Let’s Be Clear: This is Child Abuse!

My wish for the above picture of Adrian Peterson is that it could have been a mug shot taken as he was arrested and locked up for child abuse. For those unaware, the All Pro running back for the Minnesota Vikings is involved in allegations of child abuse as pictures of his 4 year old son were released showing the aftermath of a discipline session in which Peterson whipped his son with a branch or “switch” so severely that he left open soars and bruises all over his body. The following pictures are graphic and I only include them to give context to my emotions on this subject.

I wish this narrative was rare or even surprising but as we have seen in the news recently, especially with the Ray Rice issue, all too often professional athletes engage in behaviour that is wrong. The surprise we have about these occurrences I suppose says more about the fact that we tend to equate athletic ability with some sort of moral compass. These incidents should remind us that this is a dangerous mistake to make, especially when we tend to espouse athletes and celebrities as role models for our children.

My disgust and sheer head scratching astonishment this week though is not reserved for Adrian Peterson. It is reserved for the reaction that this incident has had about the situation. I regularly listen to sports radio in the car, most specifically the FAN 590 and Monday morning I actually found myself yelling at the radio listening to this segment of the Brady and Walker show. The segment is long but if you skip ahead to around the 19 minute mark you will hear Andrew Walker saying that he has a hard time comparing Adrian Peterson to Ray Rice because the “line is blurred about how to discipline your kids” but not so much with spousal abuse. This is easily the stupidest thing I have heard on the subject and the focus of my anger in the car the other morning.

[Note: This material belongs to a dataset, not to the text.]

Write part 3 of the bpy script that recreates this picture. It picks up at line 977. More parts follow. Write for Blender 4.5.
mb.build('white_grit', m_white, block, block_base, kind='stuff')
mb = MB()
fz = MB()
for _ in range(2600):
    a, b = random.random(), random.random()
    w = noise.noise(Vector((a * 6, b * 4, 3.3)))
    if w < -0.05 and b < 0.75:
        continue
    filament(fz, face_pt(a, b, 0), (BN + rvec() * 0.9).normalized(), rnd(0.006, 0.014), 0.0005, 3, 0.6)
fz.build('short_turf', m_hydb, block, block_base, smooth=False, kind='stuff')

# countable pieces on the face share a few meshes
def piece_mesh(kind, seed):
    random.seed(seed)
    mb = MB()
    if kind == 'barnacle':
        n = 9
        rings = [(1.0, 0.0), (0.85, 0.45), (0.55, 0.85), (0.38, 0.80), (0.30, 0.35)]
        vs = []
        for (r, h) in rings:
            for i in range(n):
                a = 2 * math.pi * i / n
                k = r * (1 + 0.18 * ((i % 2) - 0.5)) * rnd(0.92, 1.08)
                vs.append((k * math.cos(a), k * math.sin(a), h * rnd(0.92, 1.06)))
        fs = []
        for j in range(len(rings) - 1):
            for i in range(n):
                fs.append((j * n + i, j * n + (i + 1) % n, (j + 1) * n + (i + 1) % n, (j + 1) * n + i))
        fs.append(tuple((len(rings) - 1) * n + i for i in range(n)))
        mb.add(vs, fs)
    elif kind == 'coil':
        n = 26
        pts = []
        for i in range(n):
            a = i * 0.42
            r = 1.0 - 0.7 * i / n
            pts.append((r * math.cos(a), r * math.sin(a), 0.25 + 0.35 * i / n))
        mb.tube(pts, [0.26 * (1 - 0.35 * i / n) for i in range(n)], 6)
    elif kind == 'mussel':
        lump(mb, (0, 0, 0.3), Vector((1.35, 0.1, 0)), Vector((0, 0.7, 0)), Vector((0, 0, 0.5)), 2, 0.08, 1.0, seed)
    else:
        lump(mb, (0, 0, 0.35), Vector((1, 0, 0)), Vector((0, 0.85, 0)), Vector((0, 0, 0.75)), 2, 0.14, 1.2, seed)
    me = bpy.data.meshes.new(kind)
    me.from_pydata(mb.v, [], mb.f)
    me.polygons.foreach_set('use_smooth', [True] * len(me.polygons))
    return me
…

Why are the lines blurred and why can we not make a direct comparison between Rice and Peterson. In fact I would say that Peterson is much worse than Rice. Rice hitting his fiance was disgusting and cowardly but that woman could have left that situation possibly. She could have made different choices about the type of man she decided to be with. Peterson’s son could not make any of those choices. Let me remind everyone that this child was 4 YEARS OLD!!! My youngest is 7 and I don’t allow myself to consider what I would feel like if I found him with those marks. I guess in a way I agree with the radio host when he says that he has a hard time comparing Rice and Peterson, because I think that Peterson is so much worse.

Then I hear Charles Barkley talking about his upbringing and how the lines are blurred for him as well.

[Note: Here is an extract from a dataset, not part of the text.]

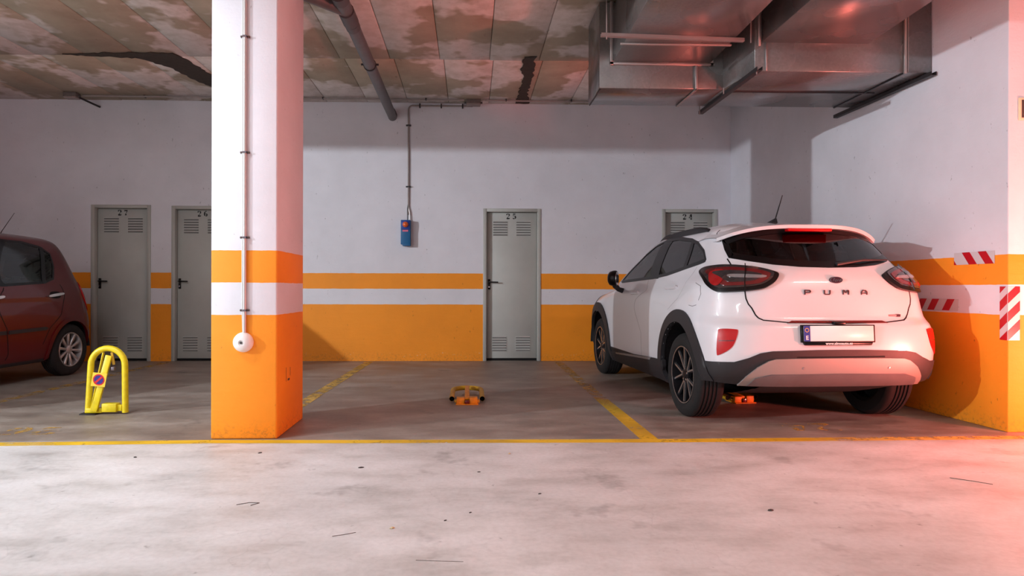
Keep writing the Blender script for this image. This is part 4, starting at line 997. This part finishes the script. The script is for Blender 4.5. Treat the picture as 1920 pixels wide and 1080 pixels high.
# spoiler
rows = [[] for _ in range(6)]
for t_ in np.linspace(-1, 1, 41):
    x = .655 * t_; a = abs(t_); yT = .375 + .19 * a ** 2.6; zB = 1.492 - .093 * a ** 3.4
    yF = 1.0; yM = .68 + .10 * a ** 3
    rows[0].append((x, yF, C.roof(x, yF) + .001)); rows[1].append((x, yM, max(zB + .040, C.roof(x, yM) + .008)))
    rows[2].append((x, yT + .05, zB + .036 - .004 * a)); rows[3].append((x, yT, zB + .026)); rows[4].append((x * .995, yT + .006, zB)); rows[5].append((x * .97, yT + .20, zB + .004))
spo = MB().grid(rows).obj('spoiler', MATS['car_white'], tg, smooth=60)
MB().box(-.175, .175, .376, .43, 1.470, 1.4915).obj('brake_light', MATS['lens_red'], spo, bevel=.004)
# wiper
pv = C.at(.02, 1.20, .012); tip = C.at(.175, 1.235, .020)
MB().tube([pv, C.at(.09, 1.222, .028), tip], [.014, .010, .006], 8).obj('rear_wiper', MATS['black_plastic'], tg, smooth=50)
# aerial
za = C.roof(0, .95)
an = MB().add([(-.035, .90, za), (.035, .90, za), (.03, 1.06, za), (-.03, 1.06, za), (-.010, .875, za + .045), (.010, .875, za + .045)], [(0, 1, 2, 3), (0, 4, 5, 1), (1, 5, 2), (0, 3, 4), (3, 2, 5, 4)]).obj('aerial_base', MATS['black_plastic'], wc_, bevel=.004)
MB().tube([(0, .885, za + .035), (-.03, .72, za + .215)], [.006, .0035], 8).obj('aerial_rod', MATS['black_plastic'], an, smooth=50)
for x in (-.37, .37): seat(wc_, x, 2.05, .58)
seat(wc_, 0, 1.12, .60, 1.26, .56, True)
MB().tube([(-.37 + .18 * math.cos(a), 2.62 + .05 * math.sin(a), .98 + .17 * math.sin(a)) for a in [k * math.pi / 10 for k in range(20)]], .014, 8, closed=True).obj('steering_wheel', MATS['interior_dark'], wc_, smooth=50)
MB().box(-.72, .72, 2.72, 3.15, .70, 1.02).obj('dashboard', MATS['interior_dark'], wc_, bevel=.05, seg=3)
C.patch('windscreen', wsl, 'glass_clear', .001, .004); C.patch('windscreen', mir(wsl), 'glass_clear', .001, .004)
MB().box(-.30, -.27, .9, 3.2, .19, .23).tube([(-.2, .45, .27), (-.2, 1.2, .25), (-.15, 2.6, .24)], .03, 10).obj('exhaust', MATS['dark_metal'], wc_, smooth=40)

# ------------------------------------------------------------------ red hatchback
rc = thing('car', (-5.455, 8.21, 0), math.radians(177.0), 'dark red hatchback backed up to the wall at the left edge', 'car', 'parked cars')
R_ = Car(MODUS, rc); ZR = .300
rd = R_.yz([(1.52, 1.035), (1.34, 1.525), (1.10, 1.525), (.864, 1.49), (.72, 1.416), (.715, 1.262), (.78, 1.115), (.93, 1.068)])
fd = R_.yz([(1.62, 1.030), (1.48, 1.53), (1.75, 1.53), (2.10, 1.47), (2.42, 1.33), (2.70, 1.15), (2.82, 1.03), (2.4, 1.015)])
rwr = [(0, 1.46), (-.15, 1.455), (-.205, 1.40), (-.21, 1.15), (-.15, 1.10), (0, 1.095)]; rwr = rwr + [(-a, b) for a, b in rwr[-2:0:-1]]
wsr = [(-1, 1.50), (-.93, 1.49), (-.84, 1.43), (-.82, 1.30), (-.815, 1.16), (-.86, 1.10), (-.93, 1.08), (-1, 1.08)]
rdr = R_.yz([(1.545, 1.02), (1.53, .5), (1.50, .28), (1.05, .28), (.98, .45), (.90, .60), (.72, .72), (.66, .95), (.70, 1.06), (.9, 1.05)])
fdr = R_.yz([(1.555, 1.02), (1.54, .5), (1.51, .28), (2.45, .28), (2.60, .6), (2.66, 1.0), (2.4, 1.01)])
gate = [(0, 1.50), (-.20, 1.46), (-.215, 1.10), (-.17, .85), (-.16, .62), (0, .60)]; gate = gate + [(-a, b) for a, b in gate[-2:0:-1]]
rp = R_.body('car_red', [('tailgate', gate), ('rear_door', rdr), ('rear_door.r', mir(rdr)), ('front_door', fdr), ('front_door.r', mir(fdr))], [rd, mir(rd), fd, mir(fd), rwr, wsr, mir(wsr)],
             [(.55, ZR), (3.03, ZR)], .345, .23, 130, 100)
R_.patch('rear_window', rwr, 'glass_privacy', .001, .004); R_.ring('rear_window_band', rwr, .03, 'black_gloss', .004, .012)
R_.patch('windscreen', wsr, 'glass_clear', .001, .004); R_.patch('windscreen', mir(wsr), 'glass_clear', .001, .004)
for sgn in (1, -1):
    fix = (lambda p: p) if sgn > 0 else mir
    R_.ring('window_trim', fix(rd), .026, 'black_gloss', .004, .014); R_.ring('window_trim', fix(fd), .026, 'black_gloss', .004, .014)
    R_.patch('rear_door_window', fix(R_.yz([(1.50, 1.045), (1.345, 1.510), (1.10, 1.512), (.87, 1.478), (.955, 1.075)])), 'glass_smoked', 0, .004)
    R_.patch('quarter_window', fix(R_.yz([(.92, 1.085), (.825, 1.462), (.735, 1.41), (.73, 1.265), (.79, 1.122)])), 'glass_smoked', 0, .004)
    R_.patch('pillar', fix(R_.yz([(.975, 1.065), (.915, 1.075), (.815, 1.475), (.870, 1.488)])), 'black_gloss', .005, .01)
    R_.patch('pillar', fix(R_.yz([(1.64, 1.03), (1.505, 1.035), (1.325, 1.525), (1.50, 1.53)])), 'black_gloss', .005, .01)
    R_.patch('front_window', fix(R_.yz([(1.65, 1.045), (1.51, 1.515), (1.75, 1.515), (2.09, 1.455), (2.40, 1.32), (2.68, 1.14), (2.78, 1.04)])), 'glass_smoked', 0, .004)
    R_.line('door_seam', fix(R_.yz([(1.55, 1.02), (1.54, .60), (1.51, .28)])), .010, 'dark_hole'); R_.line('door_seam', fix(R_.yz([(.70, 1.06), (.66, .93), (.74, .72), (.92, .58), (1.02, .40)])), .008, 'dark_hole')
    for (y0, y1, z) in ((.71, .92, .938), (1.60, 1.80, .915)):
        R_.patch('handle_recess', fix(smooth_poly(R_.yz([(y0 + .03, z - .03), (y1 - .04, z - .03), (y1 - .04, z + .035), (y0 + .03, z + .035)]))), 'dark_hole', .002, .004)
        R_.patch('door_handle', fix(smooth_poly(R_.yz([(y0, z), (y1, z - .022), (y1, z + .002), (y0, z + .024)]))), 'alloy', .024, .024, rp['rear_door' if sgn > 0 else 'rear_door.r'] if y0 < 1 else rp['front_door' if sgn > 0 else 'front_door.r'])
    R_.patch('rubbing_strip', fix(R_.yz([(.96, .575), (1.0, .555), (1.52, .545), (1.52, .582), (1.0, .592)])), 'black_plastic', .014, .016)
    R_.patch('rubbing_strip', fix(R_.yz([(1.56, .545), (2.40, .54), (2.44, .56), (2.40, .58), (1.56, .582)])), 'black_plastic', .014, .016)
    tlr = [(-.262, 1.02), (-.235, 1.08), (-.215, 1.08), (-.205, .92), (-.21, .76), (-.235, .74), (-.262, .86)]
    tb = R_.patch('tail_light', fix(smooth_poly(tlr, 4)), 'lens_red', .010, .02, None, .025); R_.patch('lens', fix(smooth_poly([(-.245, .95), (-.225, .96), (-.22, .88), (-.24, .87)], 4)), 'lens_grey', .014, .01, tb, .025)
    for ya in (.55, 3.03):
        arc = [(ya + .385 * math.cos(a), max(.215, ZR + .385 * math.sin(a))) for a in [math.radians(-12 + k * 204 / 28) for k in range(29)]]
        arc2 = [(ya + .335 * math.cos(a), max(.215, ZR + .335 * math.sin(a))) for a in [math.radians(192 - k * 204 / 28) for k in range(29)]]
        R_.patch('wheel_arch', fix(R_.yz(arc + arc2)), 'car_red', .010, .03)
        R_.well(ya, -sgn, .352, .50, .82, ZR)
        wheel(rc, (-sgn * .832, ya, ZR), -sgn, ZR, .185, .200, 10, 'plain')
    MB().lathe([(0, -.1), (.05, -.095), (.09, -.07), (.10, 0), (.10, .02), (0, .02)], Matrix.Translation((-sgn * .93, 2.55, 1.07)) @ Matrix.Rotation(math.radians(90), 4, 'X') @ Matrix.Diagonal((.9, .75, 1, 1)), 20).obj('side_mirror', MATS['car_red'], rc, smooth=50)
    MB().tube([(-sgn * .90, 2.58, 1.02), (-sgn * .80, 2.62, .99)], .022, 10).obj('mirror_stalk', MATS['black_plastic'], rc, smooth=50)
R_.line('tailgate_seam', gate[1:6] + [(-a, b) for a, b in gate[4:0:-1]], .010, 'dark_hole')
zr = R_.roof(0, .55)
MB().tube([(0, .62, zr - .005), (.0, .55, zr + .10), (.0, .36, zr + .33)], [.009, .004, .0025], 8).obj('aerial', MATS['black_plastic'], rc, smooth=50)
for x in (-.35, .35): seat(rc, x, 2.0, .62, .46, .60)
seat(rc, 0, 1.15, .62, 1.18, .52, True)
MB().box(-.68, .68, 2.62, 3.0, .72, 1.02).obj('dashboard', MATS['interior_dark'], rc, bevel=.05, seg=3)
for car_, hl, gr in ((R_, [(-.80, .80), (-.835, .90), (-.885, .87), (-.90, .78), (-.86, .70), (-.82, .70)], [(-.935, .46), (-.998, .46), (-.998, .60), (-.93, .60)]),
                     (C, [(-.80, .86), (-.83, .94), (-.87, .95), (-.90, .88), (-.88, .78), (-.84, .76)], [(-.90, .44), (-.998, .42), (-.998, .66), (-.92, .66)])):
    for sgn in (1, -1):
        fix = (lambda p: p) if sgn > 0 else mir
        hb_ = car_.patch('headlight', fix(smooth_poly(hl, 4)), 'lens_grey', .008, .02, None, .025)
        cx0 = sum(p[0] for p in hl) / 6; cz0 = sum(p[1] for p in hl) / 6
        car_.patch('headlight_lens', fix(smooth_poly([(cx0 + (a - cx0) * .55, cz0 + (b - cz0) * .55) for a, b in hl], 4)), 'plate_white', .012, .01, hb_, .025)
        car_.patch('grille', fix(gr), 'black_plastic', .008, .02)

I have heard this garbage a lot as well lately, saying that we cannot impose our ideas about child rearing on others and that we have to look at the cultural context of Peterson to understand his motivations for whipping his 4 year old. NO I DON’T!!! I don’t have to understand his context because he whipped his son!! He abused him and should be put in jail for that action. There is no context here. The argument about spanking is one thing and I will be the first to admit that I was spanked as a child but it was not this! It was a pat on the bum that really didn’t hurt as much as it scared me into understanding the seriousness of my parents’ message. This is not a case of going too far. This amount of abuse which shows evidence all over his body including upper and inner thigh, back, arms and hands involves anger and aggression. I get chills when I think about the crying and pleading that this 4 year old must have done while this torture was going on. This was not going over too far; this was sadistic and cruel.

Here is the thing about parenting as I see it. I knew, as I grew up that there were some pretty dangerous and awful things that could happen to me out in the world. As I grew aware of my surroundings I understood that not everyone was looking out for my best interests. But I also knew, without a sliver of doubt that when I came home, those fears were left at the door. I knew I had nothing to fear in my home because my parents had created this home for me. I respected my parents, but I never feared them and I am tired of this idea that the two are synonymous. I knew that they offered me unconditional love and a safe place to get away from the increasingly threatening world and if I did not have that place, I don’t know how I could have got through growing up.

This leads me back to our job in education. My disappointment when it comes to reaction of some people about Adrian Peterson has really caused me to pause and consider the role of school to our kids. If people are still “confused” about the line between child abuse and child rearing, then we have a lot of work to do in society but it means that our call to create safe and inclusive schools is all the more important. Our school theme this year is PEACE and I think it is all the more powerful this year because of what we have seen in the sports arena. I cannot imagine a single teacher I have ever met, (and there are some that I don’t have much professional respect for), seeing those pictures of this 4 year old victim and saying that they are fine with that. I guess the job comes with this very sensitive gag reflex when it comes to the safety of kids. We need to be vigilant about the communities that we create and as the principal of the school, I have to constantly strive to maintain a safe school at all costs. I have to do this because the public reaction to this situation shows me that perhaps school is the only place that these kids can feel safe.

This has been a sad and emotional start to the week for me, but I only hope I can use it to keep me focussed on my job.